Como Pancracio continuaba afirmando que él creía en la divinidad de Cristo y que deseaba ser siempre su fiel seguidor, las autoridades paganas lo llevaron a la cárcel, lo condenaron y decretaron la pena de muerte contra él. Al llegar al sitio determinado, Pancracio exhortó a todos los allí presentes a creer siempre en Jesucristo a pesar de todas las contrariedades y de todos los peligros; se arrodilló y colocó su cabeza en el sitio donde iba a recibir el hachazo del verdugo. Allí mismo se levantó un templo en su honor, que sirve de Estación para la Domínica in albis.
Según el Ritual, la primera pregunta que hace el sacerdote al catecúmeno o a sus padres es ésta: ¿Qué pides a la Iglesia de Dios?
El catecúmeno debe responder, o si se trata de un infante, el padrino responde en su nombre: La Fe.
La Iglesia, pues, como lo hacía San Agustín, identifica el Bautismo y la Fe.
Ya Tertuliano llamaba al Bautismo Signo de Fe, y también Sello de la Fe.
Según la expresión tradicional empleada por San Agustín, y frecuentemente repetida por Santo Tomás, el Bautismo es el Sacramento de la Fe.
En efecto, por el Bautismo el cristiano entra en comunión de Fe con la Iglesia, se adhiere perfectamente a Cristo, del que se convierte en miembro vivo, se compromete en su servicio. En consecuencia, solamente merece el nombre de fiel aquel cuya vida sea conforme a este compromiso.
La santa liturgia de la Iglesia ofrece durante la Octava pascual a todos los cristianos una ocasión favorable para renovarse en su Fe. Con la Antífona de la Comunión, tomada del Evangelio del día, la Misa del Domingo Quasimodo termina precisamente con esta recomendación: No seas incrédulo, sino creyente.
Cada año, la fiesta de Pascua merece ser considerada como el punto de partida de una nueva vida, no solamente para los neófitos que acaban de nacer a la vida de Cristo resucitado, sino para todos los cristianos que han participado en la celebración de la solemnidad pascual renovándose en la gracia de su bautismo.

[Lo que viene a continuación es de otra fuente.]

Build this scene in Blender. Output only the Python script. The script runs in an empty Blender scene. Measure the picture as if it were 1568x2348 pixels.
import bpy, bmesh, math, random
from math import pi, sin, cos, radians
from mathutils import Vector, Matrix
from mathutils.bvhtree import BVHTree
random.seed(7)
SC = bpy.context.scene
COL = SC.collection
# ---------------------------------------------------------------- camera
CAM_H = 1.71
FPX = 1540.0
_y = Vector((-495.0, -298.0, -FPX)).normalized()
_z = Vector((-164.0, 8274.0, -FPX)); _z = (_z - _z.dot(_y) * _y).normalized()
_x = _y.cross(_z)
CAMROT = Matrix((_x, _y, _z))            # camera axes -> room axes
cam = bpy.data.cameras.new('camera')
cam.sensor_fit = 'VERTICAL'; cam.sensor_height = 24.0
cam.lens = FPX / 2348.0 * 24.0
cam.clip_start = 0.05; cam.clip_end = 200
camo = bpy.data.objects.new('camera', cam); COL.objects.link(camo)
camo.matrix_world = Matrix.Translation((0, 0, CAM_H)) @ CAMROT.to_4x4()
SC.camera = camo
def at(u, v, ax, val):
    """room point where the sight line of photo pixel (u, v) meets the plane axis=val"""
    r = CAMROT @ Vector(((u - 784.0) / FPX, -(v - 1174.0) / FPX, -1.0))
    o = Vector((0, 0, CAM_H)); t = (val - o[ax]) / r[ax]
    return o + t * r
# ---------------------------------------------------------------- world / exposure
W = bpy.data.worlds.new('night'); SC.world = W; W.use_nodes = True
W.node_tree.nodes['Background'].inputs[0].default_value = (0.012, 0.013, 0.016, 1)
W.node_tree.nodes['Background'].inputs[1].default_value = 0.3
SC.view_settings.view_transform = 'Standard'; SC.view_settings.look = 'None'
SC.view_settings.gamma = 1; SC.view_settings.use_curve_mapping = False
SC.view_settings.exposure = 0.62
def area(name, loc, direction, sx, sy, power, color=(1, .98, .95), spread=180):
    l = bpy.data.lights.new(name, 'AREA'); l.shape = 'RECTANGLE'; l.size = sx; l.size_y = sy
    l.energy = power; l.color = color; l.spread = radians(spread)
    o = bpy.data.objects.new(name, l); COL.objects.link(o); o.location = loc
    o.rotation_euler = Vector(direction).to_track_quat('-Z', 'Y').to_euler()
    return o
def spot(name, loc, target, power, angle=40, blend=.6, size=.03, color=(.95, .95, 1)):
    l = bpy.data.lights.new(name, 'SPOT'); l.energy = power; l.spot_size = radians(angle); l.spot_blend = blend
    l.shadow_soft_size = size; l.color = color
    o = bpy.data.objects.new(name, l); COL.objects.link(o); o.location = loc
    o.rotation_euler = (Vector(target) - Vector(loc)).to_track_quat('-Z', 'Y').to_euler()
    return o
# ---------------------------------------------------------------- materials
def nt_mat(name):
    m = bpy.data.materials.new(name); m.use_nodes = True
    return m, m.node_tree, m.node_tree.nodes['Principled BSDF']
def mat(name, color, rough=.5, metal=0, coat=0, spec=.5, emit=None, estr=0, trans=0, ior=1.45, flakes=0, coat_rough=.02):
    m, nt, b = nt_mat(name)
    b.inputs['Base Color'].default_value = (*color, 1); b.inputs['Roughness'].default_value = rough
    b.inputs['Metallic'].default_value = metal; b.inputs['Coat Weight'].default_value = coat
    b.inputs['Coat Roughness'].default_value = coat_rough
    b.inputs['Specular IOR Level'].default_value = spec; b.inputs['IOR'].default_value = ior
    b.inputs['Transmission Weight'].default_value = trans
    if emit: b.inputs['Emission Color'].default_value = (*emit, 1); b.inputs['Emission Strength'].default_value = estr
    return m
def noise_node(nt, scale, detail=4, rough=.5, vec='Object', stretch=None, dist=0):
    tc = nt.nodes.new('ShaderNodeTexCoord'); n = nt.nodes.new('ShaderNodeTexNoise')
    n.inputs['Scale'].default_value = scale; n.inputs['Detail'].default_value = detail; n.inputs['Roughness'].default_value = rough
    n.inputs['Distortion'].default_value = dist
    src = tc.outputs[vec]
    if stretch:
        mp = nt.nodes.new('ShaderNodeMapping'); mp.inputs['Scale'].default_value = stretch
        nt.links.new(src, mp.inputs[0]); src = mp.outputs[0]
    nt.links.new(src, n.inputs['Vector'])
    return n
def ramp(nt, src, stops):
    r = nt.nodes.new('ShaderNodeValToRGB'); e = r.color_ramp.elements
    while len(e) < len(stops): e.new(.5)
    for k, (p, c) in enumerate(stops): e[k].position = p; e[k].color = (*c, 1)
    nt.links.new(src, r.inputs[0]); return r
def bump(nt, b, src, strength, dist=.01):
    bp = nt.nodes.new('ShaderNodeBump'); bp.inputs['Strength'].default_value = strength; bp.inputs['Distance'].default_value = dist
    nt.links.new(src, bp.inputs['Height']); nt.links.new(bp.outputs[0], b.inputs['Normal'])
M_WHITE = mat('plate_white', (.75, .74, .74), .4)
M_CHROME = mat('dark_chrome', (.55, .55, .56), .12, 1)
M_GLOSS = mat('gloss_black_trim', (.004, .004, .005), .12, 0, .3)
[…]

De unos y otros se puede decir con toda verdad que deben vivir una nueva vida.
Y para responder fielmente a las exigencias del Bautismo, es necesario guardar la pureza de la Fe.
Todo católico, a lo largo de su vida, debe constantemente hacer prueba de su Fe, manifestarla y, de ese modo, vencer al mundo.
Para todo católico cada día es como una Domínica in albis: “concédenos que los que hemos celebrado las fiestas pascuales continuemos viviéndolas con nuestra vida y costumbres…”
¿Cuál debería ser, hoy, la actitud de un neófito que acaba de deponer su túnica blanca y que recibió la amonestación y la exhortación de la Iglesia?
¿Cómo debería comportarse ante la crisis actual de la sociedad en general y de la Iglesia en particular?
Más concretamente, ¿cuál debe ser nuestra actitud, hoy, ante esta crisis?
¿Cuál debe ser nuestro comportamiento de católicos y manifestar nuestra Fe y vencer al mundo?
El mundo moderno, apóstata y anticristiano, judaico y judaizante, ha renegado del antiguo boceto de unidad llamado Cristiandad y, abominándolo, pretende edificar una unidad mundial sobre un diseño elaborado en las logias masónicas judías, preludio del reinado del anticristo.
La supresión de las naciones y de las familias sólo son pasos para lograr ese proyecto diabólico.
A nosotros nos toca defender esas parcelas naturales de la humanidad: Patria y hogar… para entregárselos, consagrados, a Cristo Rey y a su Madre Santísima, Reina de nuestras familias y de nuestras Patrias.
La consigna no es la de vencer, sino la de no ser vencidos…
Así entendidas todas las cosas, llegamos a la conclusión de que nos encontramos frente a un desastre nacional e internacional.
Los desastres sirven para purificar. Dejarse probar y salir probados…
Pero sólo el hombre religioso es capaz de esto, sólo él tiene vocación de verdadero martirio.
Ante este desastre y frente a nuestra vocación de católicos, de mártires, hagamos profesión de nuestra fe y venzamos al mundo: “Quien nace de Dios, vence al mundo. Y esta es la victoria que vence al mundo, nuestra fe”.
San Pancracio, ruega a Dios e intercede por nosotros, particularmente por nuestra juventud, pues existen tantos peligros que acechan nuestra Fe.